Each Constituency Council would also ensure that the elderly, needy and disabled residents of their area are all properly looked after. Each council would be equipped with the services of a paid full-time professional social worker who would undertake responsibility for setting up a mechanism that would enable the council to liaise and collaborate with such agencies as the National Assistance Board, Welfare Department, CERO, Division of Youth Affairs, BARP, National Disabilities Unit and local churches to ensure no community resident is neglected.

Indeed, “community well-being teams” would be established by the professional social worker to check on and procure assistance for at-risk residents.

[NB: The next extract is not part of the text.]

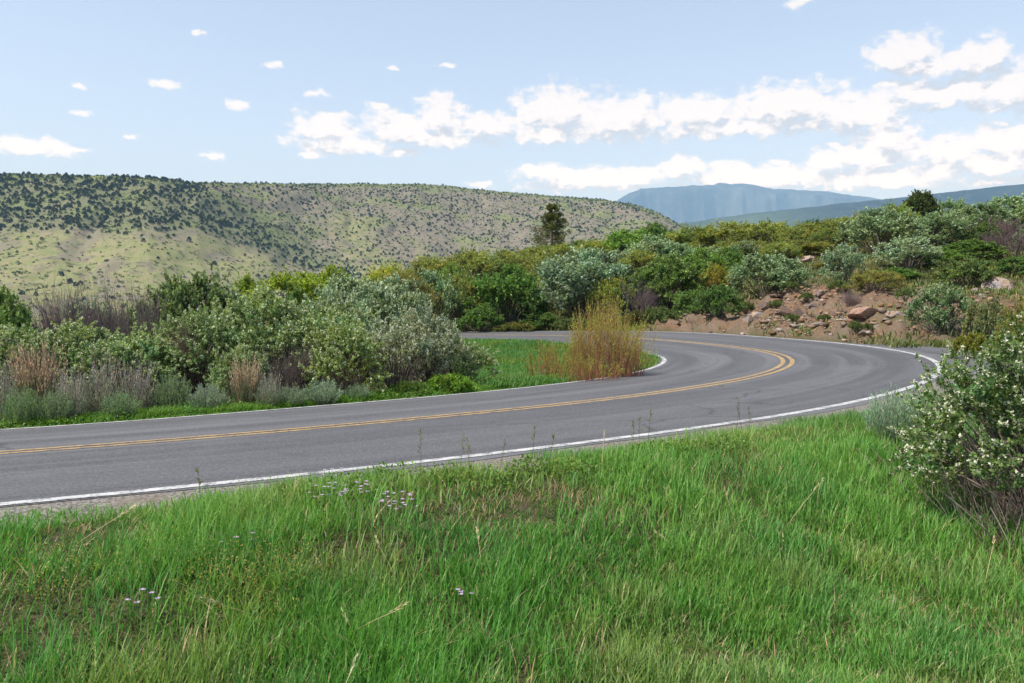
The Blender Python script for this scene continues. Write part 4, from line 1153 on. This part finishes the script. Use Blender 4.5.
ROCKS = [  # px, py, half width px, half height px, label, tint
    (757, 317, 12, 8, 'large pale grey boulder low on the bank beside the roadside bush', (1.9, 1.9, 1.9)),
    (748, 322, 7, 5, 'small pale boulder leaning on the large pale grey one', (1.3, 1.3, 1.3)),
    (766, 309, 8, 6, 'reddish boulder above the large pale grey one', (.95, .85, .8)),
    (784, 313, 9, 6, 'brown boulder in the overhang right of the large pale one', (.8, .7, .66)),
    (800, 316, 9, 5, 'dark boulder above the stony foot of the bank', (.6, .55, .55)),
    (781, 302, 13, 4, 'flat reddish slab forming the lip of the overhang', (1.15, .88, .75)),
    (812, 306, 8, 4, 'grey slab in the middle of the scree', (1.05, 1.05, 1.08)),
    (818, 294, 9, 4, 'pale slab high on the scree below the narrow pale shrub', (1.1, 1.05, 1.05)),
    (803, 262, 15, 4, 'long pale ledge rock left of the golden olive bush', (1.9, 1.75, 1.7)),
    (834, 265, 9, 4, 'short pale ledge rock right of the golden olive bush', (1.8, 1.65, 1.6)),
    (790, 267, 8, 3, 'thin ledge rock under the long pale one', (1.15, 1.1, 1.05)),
    (868, 312, 20, 6, 'wide pinkish outcrop above the outside of the hairpin', (1.9, 1.62, 1.55)),
    (893, 316, 16, 7, 'grey outcrop beside the lone white flowering shrub', (1.65, 1.62, 1.62)),
    (852, 322, 9, 4, 'low pinkish rock at the left foot of the wide outcrop', (1.7, 1.4, 1.3)),
    (880, 328, 8, 3, 'low grey rock at the right foot of the wide outcrop', (1.6, 1.5, 1.45)),
    (866, 333, 7, 3, 'small pale rock near the road below the wide outcrop', (1.2, 1.15, 1.1)),
    (1000, 290, 22, 8, 'broad pale grey outcrop at the right behind the foreground shrub', (1.8, 1.8, 1.85)),
    (975, 294, 10, 5, 'small grey outcrop beside the broad pale one', (1.6, 1.6, 1.62)),
    (998, 279, 8, 3, 'tan slab above the broad pale outcrop', (1.25, 1.15, 1.05)),
    (690, 322, 5, 3, 'small tan rock at the road edge left of the roadside bush', (1.1, .95, .85)),
    (676, 324, 6, 3, 'tan rock at the road edge furthest from the boulders', (1.15, .98, .85)),
    (778, 330, 4, 2, 'small white stone at the foot of the bank below the boulders', (1.5, 1.45, 1.4)),
    (792, 327, 5, 2.5, 'small brown stone at the foot of the bank', (.9, .8, .75)),
    (810, 328, 6, 2.5, 'pale stone at the foot of the scree', (1.35, 1.3, 1.25)),
    (828, 332, 4, 2, 'small dark stone at the foot of the scree near the road', (.7, .65, .62)),
    (836, 314, 7, 3, 'grey brown rock between the scree and the wide outcrop', (.95, .88, .85)),
    (826, 303, 5, 3, 'reddish stone in the upper scree', (1.05, .8, .7)),
    (772, 324, 6, 3, 'orange brown stone right below the large pale boulder', (1.05, .8, .62)),
]
for i, (px, py, hw, hh, lab, tint) in enumerate(ROCKS):
    p = bank_point(px, py)
    s = p[1] / F
    o = bpy.data.objects.new('rock', RK[i % 6]); COL.objects.link(o)
    o.location = (p[0], p[1] + .1, p[2] - hh * s * .1)
    o.scale = (hw * s * 1.15, hw * s * rr_.uniform(.7, 1.0), hh * s * 1.6)
    o.rotation_euler = (rr_.uniform(-.2, .2), rr_.uniform(-.2, .2), rr_.uniform(-.5, .5) + (i % 2) * PI)
    o.color = (*tint, 1)
    tag(o, lab, 'rock', 'rocks of the reddish road bank')
# rubble: stones strewn on the bank
n = 60000
px = rr_.uniform(640, 1100, n); Y = rr_.uniform(26, 58, n); X = (px - CX) / F * Y
off, _, _ = road_dist(X, Y)
bmk = bank_mask(X, Y, off)
keep = rr_.random(n) < bmk * smooth(.35, .6, fbm(X * .5, Y * .5, 91)) * .42
X, Y = X[keep], Y[keep]; n = len(X); Z = ground_z(X, Y)
g = Geo()
phi = (1 + 5**.5) / 2
ico = unit(np.array([(-1, phi, 0), (1, phi, 0), (-1, -phi, 0), (1, -phi, 0), (0, -1, phi), (0, 1, phi), (0, -1, -phi), (0, 1, -phi), (phi, 0, -1), (phi, 0, 1), (-phi, 0, -1), (-phi, 0, 1)], float))
icoT = np.array([(0, 11, 5), (0, 5, 1), (0, 1, 7), (0, 7, 10), (0, 10, 11), (1, 5, 9), (5, 11, 4), (11, 10, 2), (10, 7, 6), (7, 1, 8), (3, 9, 4), (3, 4, 2), (3, 2, 6), (3, 6, 8), (3, 8, 9), (4, 9, 5), (2, 4, 11), (6, 2, 10), (8, 6, 7), (9, 8, 1)])
sz = .03 + .13 * rr_.random(n)**3.5
Vr = ico[None] * (sz[:, None, None] * rr_.uniform(.45, 1.3, (n, 12, 1))) * np.stack([rr_.uniform(.8, 1.5, n), rr_.uniform(.8, 1.3, n), rr_.uniform(.45, .8, n)], 1)[:, None]
pal = np.array([(.27, .19, .14), (.22, .125, .075), (.30, .26, .22), (.16, .12, .095), (.27, .17, .11)])
slab = (rr_.random(n) < .10) & (np.sin(Z * 7 + 3 * fbm(X * .3, Y * .3, 93)) > .2)
Vr[slab] *= np.array([2.6, 1.6, .75])
Vr = Vr + np.stack([X, Y, Z + sz * .12], 1)[:, None]
C = np.repeat(pal[rr_.integers(0, 5, n)] * rr_.uniform(.75, 1.25, (n, 1)), 12, 0)
g.add(Vr.reshape(-1, 3), None, (icoT[None] + (np.arange(n) * 12)[:, None, None]).reshape(-1, 3), C)
tag(obj('rubble', g.mesh('rubble'), M_BARK), 'broken stones strewn over the reddish road bank', kind='stuff')

# ------------------------------------------------------------------ grass
def blades(g, B, h, w, az, lean, C, curl=.5):
    """tapered blades of three segments"""
    n = len(B)
    d = np.stack([np.cos(az), np.sin(az), np.zeros(n)], 1); s = np.stack([-np.sin(az), np.cos(az), np.zeros(n)], 1)
    rows = []
    for t, wk in ((0, .8), (.4, 1.0), (.75, .65)):
        c = B + d * (lean * h * t**1.8)[:, None] + np.array([0, 0, 1.0]) * (h * t * (1 - curl * .35 * lean * t))[:, None]
        rows += [c - s * (w * wk / 2)[:, None], c + s * (w * wk / 2)[:, None]]
    rows.append(B + d * (lean * h)[:, None] + np.array([0, 0, 1.0]) * (h * (1 - curl * .35 * lean))[:, None])
    V = np.stack(rows, 1).reshape(-1, 3)
    i = np.arange(n)[:, None] * 7
    Q = np.concatenate([i + np.array([[0, 1, 3, 2]]), i + np.array([[2, 3, 5, 4]])])
    T = i + np.array([[4, 5, 6]])
    k = np.array([.78, .78, .95, .95, 1.05, 1.05, 1.1])
    Cv = C[:, None, :] * np.ones(7)[None, :, None]
    g.add(V, Q, T, Cv.reshape(-1, 3))
rg = np.random.default_rng(801)
def tufts(n, xs, ys, keepf, hf, colf, per=(5, 12), spread=.045, wf=(.0035, .0065), lean=(.1, .75)):
    X = xs(n); Y = ys(n) if callable(ys) else ys
    if isinstance(X, tuple): X, Y = X
    off, _, _ = road_dist(X, Y)
    k = keepf(X, Y, off)
    X, Y, off = X[k], Y[k], off[k]
    cnt = rg.integers(per[0], per[1], len(X))
    si = np.repeat(np.arange(len(X)), cnt); m = len(si)
    bx = X[si] + rg.normal(size=m) * spread; by = Y[si] + rg.normal(size=m) * spread
    bz = ground_z(bx, by) - .012
    th = hf(X, Y, off)
    h = th[si] * rg.uniform(.55, 1.15, m)
    tc = colf(X, Y, off)
    c = tc[si] * (1 + rg.normal(size=(m, 1)) * .16) * (1 + rg.normal(size=(m, 1)) * .08 * np.array([1.3, .1, -.4]))
    return np.stack([bx, by, bz], 1), h, rg.uniform(wf[0], wf[1], m), rg.uniform(0, 2 * PI, m), rg.uniform(lean[0], lean[1], m)**1.0, np.clip(c, .004, .8), si, X, Y
def fan(y0, y1, kx=.82, mx=1.7):
    def f(n):
        Y = np.sqrt(rg.uniform((y0 + 1.4)**2, (y1 + 1.4)**2, n)) - 1.4
        return rg.uniform(-1, 1, n) * (kx * Y + mx), Y
    return f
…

And finally, councils would assume responsibility for establishing boards of management of community centres within the council area, and for overseeing community development and sports programmes in collaboration with the relevant  Government departments and agencies.

It should be clear from the foregoing that the PEP version of a Constituency Council is a far cry from the tawdry and relatively meaningless partisan playthings that the present Government has foisted upon our nation.

By all means, let us call for a getting rid of the current Constituency Councils, but let us also attach to that call a demand that they be replaced by genuine people-based councils established along the lines proposed by the PEP!

(David Comissiong, attorney-at-law, is president of Clement Payne Movement.)

One Response to COLUMN – To more people-based councils!

  1. Adrian Hinds April 29, 2015 at 1:55 pm

    Thanks you thank you David. I will always be for any form of local government. From the inception I was for the CC’s. Of course there were going to be tinged with partisan politics, but once instituted we can work to bring about the changes needed to make them work for us. In my mind it is no different to Mia Mottley’s calls for changes to our governance structure; hers is being made at a time in her political life and future aspirations where she stands to gain from these changes; nevertheless they are necessary for our growth.